I thought I had no photos of my mother prior to her high school years. She graduated from high school in 1943. My dad has had her photo album from the 1940s in his house all my life! A few years ago I brought it home and scanned all the photos. I particularly liked the photos because she wrote captions on every one with a white pen, as you can see in the photo above.

For some reason, I've scanned the photo above but had NEVER taken time to study it. This afternoon it caught my attention and I gave it a good look. I'm sure my mother is the second girl from the right. I've added her name to help with the identification.  I'm thinking she might be about 10 years old. What do you think?

Saturday, June 27, 2015

My Most Touching Post about Uncle Alfred Margheim

This is my father Ernest Ludwig Margheim's family group: 

You see that his younger brother Alfred was born in Nov. 1923, 2 years after Dad was born and Alfred died in March 1933, at the age of 9. I've written several articles about Uncle Alfred. You can find them if you go to this link, and scroll down and read them:

When I was cleaning out Dad's house at the time he took residence at a Care Center, I reached for this box, not knowing what it contained. 

To my surprise, this is what I found when I opened the yellow J.C. Penney box. I made me gasp.
I knew before I touched these little shirts that they had belonged to little Alfred.

When I took the shirts out of the box, I found everything that I've pictured here.
Alfred's monogrammed handkerchiefs
The Book of Knowledge booklet was provided by the Grolier Co.
This little notebook was homemade with art work as the cover.
A sample of a poem included inside the homemade notebook.
Alfred's signature inside the front cover of his notebook.
I've read other poems written by Alfred so I think this is an original poem. 
Both my dad's and Alfred's names are on this book they must have shared.
This was a spelling tablet from 2nd grade in WaKeeney, Kansas, while the other items are from his 4th grade school year in Longmont, Colorado.
This is the view inside the box when I lifted the shirts off the top. 

One of the most touching items in the box.

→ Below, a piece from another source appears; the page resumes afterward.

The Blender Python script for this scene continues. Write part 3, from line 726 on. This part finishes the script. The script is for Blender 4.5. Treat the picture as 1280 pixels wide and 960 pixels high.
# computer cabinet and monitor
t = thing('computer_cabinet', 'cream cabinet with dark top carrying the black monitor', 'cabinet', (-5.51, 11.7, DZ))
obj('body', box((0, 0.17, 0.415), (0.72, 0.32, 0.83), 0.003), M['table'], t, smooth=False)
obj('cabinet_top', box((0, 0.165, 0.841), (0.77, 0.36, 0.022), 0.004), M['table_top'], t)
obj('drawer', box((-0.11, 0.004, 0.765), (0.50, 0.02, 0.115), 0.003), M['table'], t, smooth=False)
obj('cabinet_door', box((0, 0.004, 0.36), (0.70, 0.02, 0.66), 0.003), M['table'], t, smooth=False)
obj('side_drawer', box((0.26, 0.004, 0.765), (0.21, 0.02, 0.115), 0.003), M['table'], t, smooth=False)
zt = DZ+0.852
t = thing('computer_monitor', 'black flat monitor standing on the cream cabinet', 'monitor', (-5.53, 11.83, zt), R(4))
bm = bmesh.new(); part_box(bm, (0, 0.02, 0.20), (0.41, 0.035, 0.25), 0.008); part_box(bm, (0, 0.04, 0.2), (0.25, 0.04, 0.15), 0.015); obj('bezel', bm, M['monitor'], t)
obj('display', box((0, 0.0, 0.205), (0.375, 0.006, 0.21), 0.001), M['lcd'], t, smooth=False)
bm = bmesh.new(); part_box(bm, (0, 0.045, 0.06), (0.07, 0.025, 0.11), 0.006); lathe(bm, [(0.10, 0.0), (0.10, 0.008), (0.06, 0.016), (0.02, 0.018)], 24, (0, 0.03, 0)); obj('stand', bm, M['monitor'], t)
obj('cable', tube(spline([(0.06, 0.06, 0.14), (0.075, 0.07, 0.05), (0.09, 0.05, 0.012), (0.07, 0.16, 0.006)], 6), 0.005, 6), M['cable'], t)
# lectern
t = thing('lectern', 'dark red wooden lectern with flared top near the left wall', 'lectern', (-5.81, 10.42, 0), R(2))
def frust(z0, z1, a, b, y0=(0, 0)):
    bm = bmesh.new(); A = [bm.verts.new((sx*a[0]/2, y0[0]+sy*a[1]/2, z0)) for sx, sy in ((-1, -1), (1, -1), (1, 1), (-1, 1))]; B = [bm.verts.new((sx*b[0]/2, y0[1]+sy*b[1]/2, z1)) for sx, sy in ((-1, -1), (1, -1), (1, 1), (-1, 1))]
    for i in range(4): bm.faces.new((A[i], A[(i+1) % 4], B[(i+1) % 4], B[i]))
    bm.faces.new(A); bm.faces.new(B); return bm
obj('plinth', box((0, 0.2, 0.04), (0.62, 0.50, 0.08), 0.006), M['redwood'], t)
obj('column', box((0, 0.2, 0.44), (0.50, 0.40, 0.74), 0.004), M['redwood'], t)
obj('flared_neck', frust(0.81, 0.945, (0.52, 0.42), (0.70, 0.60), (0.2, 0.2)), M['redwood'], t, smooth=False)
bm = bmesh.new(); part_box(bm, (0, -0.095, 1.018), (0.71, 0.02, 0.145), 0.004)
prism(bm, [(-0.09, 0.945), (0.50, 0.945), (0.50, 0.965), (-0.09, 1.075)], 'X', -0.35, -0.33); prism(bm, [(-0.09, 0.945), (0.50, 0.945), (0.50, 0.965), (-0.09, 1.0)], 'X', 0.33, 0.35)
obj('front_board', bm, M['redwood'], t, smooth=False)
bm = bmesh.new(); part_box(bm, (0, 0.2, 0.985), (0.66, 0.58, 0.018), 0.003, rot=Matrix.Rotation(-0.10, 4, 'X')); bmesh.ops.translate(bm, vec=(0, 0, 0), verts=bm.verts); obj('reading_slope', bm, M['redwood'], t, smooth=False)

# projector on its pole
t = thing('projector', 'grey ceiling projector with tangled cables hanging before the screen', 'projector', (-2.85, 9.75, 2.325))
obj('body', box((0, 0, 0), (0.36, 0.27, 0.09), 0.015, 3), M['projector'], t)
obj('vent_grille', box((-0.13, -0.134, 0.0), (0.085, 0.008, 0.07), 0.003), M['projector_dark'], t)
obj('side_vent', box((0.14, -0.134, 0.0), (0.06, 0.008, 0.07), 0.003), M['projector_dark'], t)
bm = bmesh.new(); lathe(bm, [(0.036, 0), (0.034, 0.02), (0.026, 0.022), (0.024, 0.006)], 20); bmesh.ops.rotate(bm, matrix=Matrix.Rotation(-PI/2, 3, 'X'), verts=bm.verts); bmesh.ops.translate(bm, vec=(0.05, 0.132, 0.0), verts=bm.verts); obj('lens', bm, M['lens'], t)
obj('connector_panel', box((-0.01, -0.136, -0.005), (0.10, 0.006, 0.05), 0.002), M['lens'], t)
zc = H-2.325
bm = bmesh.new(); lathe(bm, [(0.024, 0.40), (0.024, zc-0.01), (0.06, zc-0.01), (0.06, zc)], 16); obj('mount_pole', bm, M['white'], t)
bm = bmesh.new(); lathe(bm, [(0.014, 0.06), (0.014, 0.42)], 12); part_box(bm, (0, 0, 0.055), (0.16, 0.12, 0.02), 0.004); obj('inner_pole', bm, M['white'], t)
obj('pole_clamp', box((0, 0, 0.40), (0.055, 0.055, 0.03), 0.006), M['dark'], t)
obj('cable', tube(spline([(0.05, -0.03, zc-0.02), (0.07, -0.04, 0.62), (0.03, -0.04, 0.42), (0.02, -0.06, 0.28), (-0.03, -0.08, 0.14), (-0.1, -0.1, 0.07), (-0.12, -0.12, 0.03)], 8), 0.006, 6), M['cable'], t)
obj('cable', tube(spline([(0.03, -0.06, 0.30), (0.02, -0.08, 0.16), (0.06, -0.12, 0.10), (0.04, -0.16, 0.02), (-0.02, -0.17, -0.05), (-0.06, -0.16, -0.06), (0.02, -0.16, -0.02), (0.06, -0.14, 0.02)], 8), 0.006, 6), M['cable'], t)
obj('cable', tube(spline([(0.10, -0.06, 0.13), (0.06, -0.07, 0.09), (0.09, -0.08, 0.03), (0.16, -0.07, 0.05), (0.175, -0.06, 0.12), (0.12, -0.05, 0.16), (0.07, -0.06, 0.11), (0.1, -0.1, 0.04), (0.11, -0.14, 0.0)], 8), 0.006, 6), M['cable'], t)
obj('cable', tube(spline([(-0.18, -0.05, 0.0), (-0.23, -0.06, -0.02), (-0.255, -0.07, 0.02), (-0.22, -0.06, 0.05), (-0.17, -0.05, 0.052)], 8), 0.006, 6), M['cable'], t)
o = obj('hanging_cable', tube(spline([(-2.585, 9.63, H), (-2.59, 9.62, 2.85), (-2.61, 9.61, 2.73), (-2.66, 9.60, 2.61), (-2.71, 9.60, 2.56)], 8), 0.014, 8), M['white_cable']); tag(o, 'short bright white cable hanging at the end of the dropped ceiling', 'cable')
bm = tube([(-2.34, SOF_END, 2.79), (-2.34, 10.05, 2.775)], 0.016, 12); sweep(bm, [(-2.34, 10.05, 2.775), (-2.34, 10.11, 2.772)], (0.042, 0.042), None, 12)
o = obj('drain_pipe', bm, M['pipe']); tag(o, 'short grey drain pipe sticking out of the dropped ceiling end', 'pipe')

This is the ribbon from the bouquet of flowers from Alfred's funeral, given by his School Friends. 
At Rest

It's cool to see the information this gives. Alfred was 8 years old, in the 4th grade on October 3, 1932. He weighed 62, while the average for his age was 67 lbs. He was 53 inches tall. Keep in mind, this was just 5 months before he passed away from pneumonia. 
My Grandma Mollie Margheim obviously stored these personal items of her little son in this box. Here are his necktie, suspenders and part of his belt. How sad it must have been for her to pack this box!
Here's Alfred's toothbrushes, pencil, ink pen and ruler.
The small round object with his baby picture on it is a tape measure.
A view of the bottom of the box with a close-up of Alfred's marbles.
Some of the dried flowers that were preserved from his funeral. 
This little boy's marbles from 1933!
This is the back side of the little tape measure. 
At Thanksgiving, 2012, my dad was with our family for dinner. I brought "Alfred's Box" into the living room to show him. Here's a picture of him showing it's contents to his great granddaughter Alyssa Klein. 
What an opportunity for my dad to look through his brother's little box and remember!
And such a wonderful opportunity for my granddaughter to learn from her great grandfather the stories he was able to recall about his life with his little brother. 
Dad visits the grave of his brother Alfred in the Hygiene Cemetery
near Longmont, Colorado
And finally, this is one of my favorite pictures of Dad (front left) with
Alfred (front right) and their parents, John and Mollie (Amalia Koleber) Margheim.  
In the final days of my father's life, it was Alfred that he spoke of most often. I'm happy that they're together again, for all eternity! What touches me the most is that my grandma packed that box up with those assorted items from her little boy's life. Then she kept it the rest of her life. Fortunately, Dad retrieved it when my grandma died and also kept it the rest of his life. The miracle is that I found it and can pass it on. It was really special for Dad to be able to sit with Alyssa Klein and show her too. She'll know what it meant to him. And this box gives us a window into a little boy's life from 83 years ago.